The recent Budget has ushered in pivotal changes to the tax system, emphasising HMRC's commitment to addressing non-compliance and enhancing the accuracy of tax returns ...
This initiative proposes mandates for more comprehensive information about reliefs and allowances, akin to the adjustments made within the research and development (R&D) tax relief framework introduced in 2023. The aim is not only to bolster the compliance landscape, but to ensure that taxpayers are fully aware of their responsibilities concerning reliefs.
HMRC is considering reforms surrounding its ability to issue revenue correction notices, as well as the introduction of a partial enquiry process. This would allow HMRC to focus on specific issues within a tax return, which could enhance efficiency while not disrupting the overall enquiry window.
This innovative approach seeks to address inaccuracies predominantly from less complex, lower-value errors, making it crucial for small businesses and individual taxpayers to stay informed.
In addition to these compliance enhancements, two forthcoming consultations later in the spring will aim to reform behavioural penalties and improve access to alternative dispute resolution and statutory reviews. Stakeholder engagement will be vital as HMRC seeks insights and constructive feedback concerning these proposed changes.

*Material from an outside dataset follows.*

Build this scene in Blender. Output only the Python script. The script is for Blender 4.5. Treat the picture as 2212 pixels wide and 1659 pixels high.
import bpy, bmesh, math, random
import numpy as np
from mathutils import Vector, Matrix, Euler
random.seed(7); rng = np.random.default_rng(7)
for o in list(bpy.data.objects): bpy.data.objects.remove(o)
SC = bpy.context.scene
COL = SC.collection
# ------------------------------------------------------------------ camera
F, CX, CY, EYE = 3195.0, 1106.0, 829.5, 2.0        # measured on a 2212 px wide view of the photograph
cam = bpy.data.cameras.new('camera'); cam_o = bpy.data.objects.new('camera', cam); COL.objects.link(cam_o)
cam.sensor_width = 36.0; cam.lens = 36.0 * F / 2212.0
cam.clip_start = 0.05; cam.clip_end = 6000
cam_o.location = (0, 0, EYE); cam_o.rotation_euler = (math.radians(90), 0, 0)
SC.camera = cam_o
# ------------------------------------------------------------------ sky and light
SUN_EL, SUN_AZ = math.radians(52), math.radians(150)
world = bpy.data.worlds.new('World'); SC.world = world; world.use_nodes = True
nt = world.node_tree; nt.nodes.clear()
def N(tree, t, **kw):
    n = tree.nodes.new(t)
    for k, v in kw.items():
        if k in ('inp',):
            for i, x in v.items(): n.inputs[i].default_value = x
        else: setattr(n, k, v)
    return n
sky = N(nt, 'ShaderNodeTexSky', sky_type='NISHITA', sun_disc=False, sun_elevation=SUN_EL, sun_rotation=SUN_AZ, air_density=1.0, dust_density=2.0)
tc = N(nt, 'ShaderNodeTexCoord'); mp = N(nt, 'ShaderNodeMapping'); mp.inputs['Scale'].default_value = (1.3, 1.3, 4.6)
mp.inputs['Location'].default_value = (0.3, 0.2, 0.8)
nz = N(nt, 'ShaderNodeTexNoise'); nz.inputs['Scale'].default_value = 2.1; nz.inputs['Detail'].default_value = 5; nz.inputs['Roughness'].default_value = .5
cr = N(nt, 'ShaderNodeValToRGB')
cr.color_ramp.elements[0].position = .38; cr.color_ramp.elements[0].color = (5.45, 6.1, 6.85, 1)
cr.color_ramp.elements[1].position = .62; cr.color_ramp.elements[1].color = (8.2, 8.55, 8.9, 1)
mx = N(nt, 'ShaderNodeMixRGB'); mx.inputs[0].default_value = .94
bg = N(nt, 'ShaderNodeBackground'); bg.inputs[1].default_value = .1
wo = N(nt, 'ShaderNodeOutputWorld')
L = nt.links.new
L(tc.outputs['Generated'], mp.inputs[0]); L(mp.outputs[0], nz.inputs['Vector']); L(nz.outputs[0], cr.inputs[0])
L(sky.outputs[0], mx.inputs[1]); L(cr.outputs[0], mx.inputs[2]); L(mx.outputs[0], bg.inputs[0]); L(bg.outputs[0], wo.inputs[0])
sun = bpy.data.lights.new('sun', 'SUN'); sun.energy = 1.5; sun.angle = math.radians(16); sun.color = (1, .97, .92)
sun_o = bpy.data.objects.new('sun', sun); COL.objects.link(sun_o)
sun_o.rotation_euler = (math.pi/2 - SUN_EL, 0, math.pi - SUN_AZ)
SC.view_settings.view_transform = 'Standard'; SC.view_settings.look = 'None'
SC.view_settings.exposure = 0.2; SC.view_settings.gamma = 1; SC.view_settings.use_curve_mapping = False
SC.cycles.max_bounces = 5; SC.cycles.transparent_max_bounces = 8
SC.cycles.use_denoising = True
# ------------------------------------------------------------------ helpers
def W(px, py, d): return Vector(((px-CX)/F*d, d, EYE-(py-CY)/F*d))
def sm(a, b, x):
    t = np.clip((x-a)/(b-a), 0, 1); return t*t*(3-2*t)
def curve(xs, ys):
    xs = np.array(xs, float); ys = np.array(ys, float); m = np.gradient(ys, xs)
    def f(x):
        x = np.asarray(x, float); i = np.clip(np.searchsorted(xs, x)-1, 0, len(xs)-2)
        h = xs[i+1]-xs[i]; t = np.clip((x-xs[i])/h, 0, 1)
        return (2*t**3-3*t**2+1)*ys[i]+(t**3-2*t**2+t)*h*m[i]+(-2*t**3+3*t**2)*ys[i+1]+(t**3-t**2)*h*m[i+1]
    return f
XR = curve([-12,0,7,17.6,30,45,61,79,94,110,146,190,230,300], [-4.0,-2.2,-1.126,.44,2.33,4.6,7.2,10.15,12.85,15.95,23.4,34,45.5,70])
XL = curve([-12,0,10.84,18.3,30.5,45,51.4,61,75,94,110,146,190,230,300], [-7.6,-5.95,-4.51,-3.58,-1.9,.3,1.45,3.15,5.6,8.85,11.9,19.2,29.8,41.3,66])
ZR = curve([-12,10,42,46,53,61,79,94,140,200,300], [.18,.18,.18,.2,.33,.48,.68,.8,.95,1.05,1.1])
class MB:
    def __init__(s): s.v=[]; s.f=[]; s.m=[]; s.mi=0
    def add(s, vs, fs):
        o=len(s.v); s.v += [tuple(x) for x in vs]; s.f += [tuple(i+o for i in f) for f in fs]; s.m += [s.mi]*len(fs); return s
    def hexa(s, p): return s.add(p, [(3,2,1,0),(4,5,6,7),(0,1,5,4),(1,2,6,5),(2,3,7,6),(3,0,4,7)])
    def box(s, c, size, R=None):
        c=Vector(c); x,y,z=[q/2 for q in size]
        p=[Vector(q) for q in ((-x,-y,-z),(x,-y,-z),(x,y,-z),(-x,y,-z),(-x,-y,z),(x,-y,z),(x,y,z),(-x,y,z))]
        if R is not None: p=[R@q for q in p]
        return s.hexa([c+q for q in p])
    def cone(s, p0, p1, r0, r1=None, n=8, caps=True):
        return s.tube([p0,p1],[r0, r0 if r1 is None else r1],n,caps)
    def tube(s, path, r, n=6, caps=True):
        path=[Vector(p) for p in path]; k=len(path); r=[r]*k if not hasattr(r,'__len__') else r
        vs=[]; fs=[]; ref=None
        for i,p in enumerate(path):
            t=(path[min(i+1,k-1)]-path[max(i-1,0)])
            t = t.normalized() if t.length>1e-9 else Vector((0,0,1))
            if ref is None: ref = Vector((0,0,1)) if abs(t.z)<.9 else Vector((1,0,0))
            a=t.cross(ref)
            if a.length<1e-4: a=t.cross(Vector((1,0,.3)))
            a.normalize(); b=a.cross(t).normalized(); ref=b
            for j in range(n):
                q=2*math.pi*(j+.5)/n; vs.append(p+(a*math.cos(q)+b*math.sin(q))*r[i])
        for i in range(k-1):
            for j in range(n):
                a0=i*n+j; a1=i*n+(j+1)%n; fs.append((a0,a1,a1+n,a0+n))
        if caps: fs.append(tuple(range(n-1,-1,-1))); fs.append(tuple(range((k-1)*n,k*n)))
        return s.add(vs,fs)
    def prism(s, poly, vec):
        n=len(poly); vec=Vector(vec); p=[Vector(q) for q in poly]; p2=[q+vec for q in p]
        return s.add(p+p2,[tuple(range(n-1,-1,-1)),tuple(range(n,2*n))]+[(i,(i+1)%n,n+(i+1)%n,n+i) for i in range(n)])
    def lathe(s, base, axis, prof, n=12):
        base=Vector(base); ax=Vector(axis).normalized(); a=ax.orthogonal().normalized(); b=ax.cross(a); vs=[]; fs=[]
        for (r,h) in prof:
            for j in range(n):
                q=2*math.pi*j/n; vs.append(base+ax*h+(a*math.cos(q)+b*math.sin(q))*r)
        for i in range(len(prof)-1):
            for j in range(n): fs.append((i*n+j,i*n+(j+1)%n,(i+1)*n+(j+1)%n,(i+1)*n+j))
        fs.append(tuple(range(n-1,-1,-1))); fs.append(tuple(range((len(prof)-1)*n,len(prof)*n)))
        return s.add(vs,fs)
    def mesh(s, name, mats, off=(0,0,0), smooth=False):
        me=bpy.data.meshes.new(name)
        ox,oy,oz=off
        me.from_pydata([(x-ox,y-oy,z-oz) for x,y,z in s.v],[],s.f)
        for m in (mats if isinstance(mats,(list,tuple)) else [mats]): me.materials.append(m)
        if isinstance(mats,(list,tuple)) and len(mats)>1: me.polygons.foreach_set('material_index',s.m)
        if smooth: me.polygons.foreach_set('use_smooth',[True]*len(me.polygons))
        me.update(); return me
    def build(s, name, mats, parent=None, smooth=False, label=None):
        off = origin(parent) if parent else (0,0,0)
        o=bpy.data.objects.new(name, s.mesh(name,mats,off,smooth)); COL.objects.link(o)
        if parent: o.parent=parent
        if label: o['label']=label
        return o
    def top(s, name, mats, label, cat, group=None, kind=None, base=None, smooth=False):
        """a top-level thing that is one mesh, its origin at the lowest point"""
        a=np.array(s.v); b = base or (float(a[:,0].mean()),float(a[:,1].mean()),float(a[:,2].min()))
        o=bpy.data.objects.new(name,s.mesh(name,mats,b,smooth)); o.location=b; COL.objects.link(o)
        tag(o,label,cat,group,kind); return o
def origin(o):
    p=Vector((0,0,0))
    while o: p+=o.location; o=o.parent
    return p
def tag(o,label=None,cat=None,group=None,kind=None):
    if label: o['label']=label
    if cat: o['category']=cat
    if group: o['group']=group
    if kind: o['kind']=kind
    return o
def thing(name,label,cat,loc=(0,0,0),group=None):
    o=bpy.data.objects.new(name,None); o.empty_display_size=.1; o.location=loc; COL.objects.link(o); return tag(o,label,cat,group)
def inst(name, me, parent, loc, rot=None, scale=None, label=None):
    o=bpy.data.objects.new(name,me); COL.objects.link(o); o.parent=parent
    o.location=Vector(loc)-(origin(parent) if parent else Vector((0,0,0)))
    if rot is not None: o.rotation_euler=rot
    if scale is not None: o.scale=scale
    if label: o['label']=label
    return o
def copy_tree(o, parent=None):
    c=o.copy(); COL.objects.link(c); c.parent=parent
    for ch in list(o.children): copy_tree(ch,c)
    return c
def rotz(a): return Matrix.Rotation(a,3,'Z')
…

Other noteworthy announcements within the Budget include significant steps aimed at addressing tax non-compliance, particularly concerning umbrella companies.
Starting in April 2026, the responsibility for PAYE obligations will shift to recruitment agencies and end-client businesses. This transfer seeks to close loopholes that have allowed some companies to evade their tax responsibilities!
Further adjustments will be made to the tax treatment of liquidations for limited liability partnerships beginning on the 30th of October 2024, coupled with strengthened charity tax rules set to come into effect in April 2026.
These changes aim to foster a fairer tax environment, preventing abuse of the system and ensuring that tax reliefs are not exploited. Additionally, a coordinated approach will address non-compliance linked to the overseas transfer of UK tax-relieved pension funds, along with revised regulations governing the extraction of shareholder funds from close companies.
I expect MTD ITSA to commence in 2026 for those with a turnover above £50,000, the framework will gradually extend to individuals generating over £20,000 by the end of the parliamentary session. Although this move indicates progress towards a digitised tax system, I am concerned about the additional administrative burdens, particularly the need for quarterly reporting.
The Government claims these changes will herald a pivot towards enhanced compliance and accountability, marking a significant shift in how the tax system operates for years to come.
I just hope it simplifies things for all of us.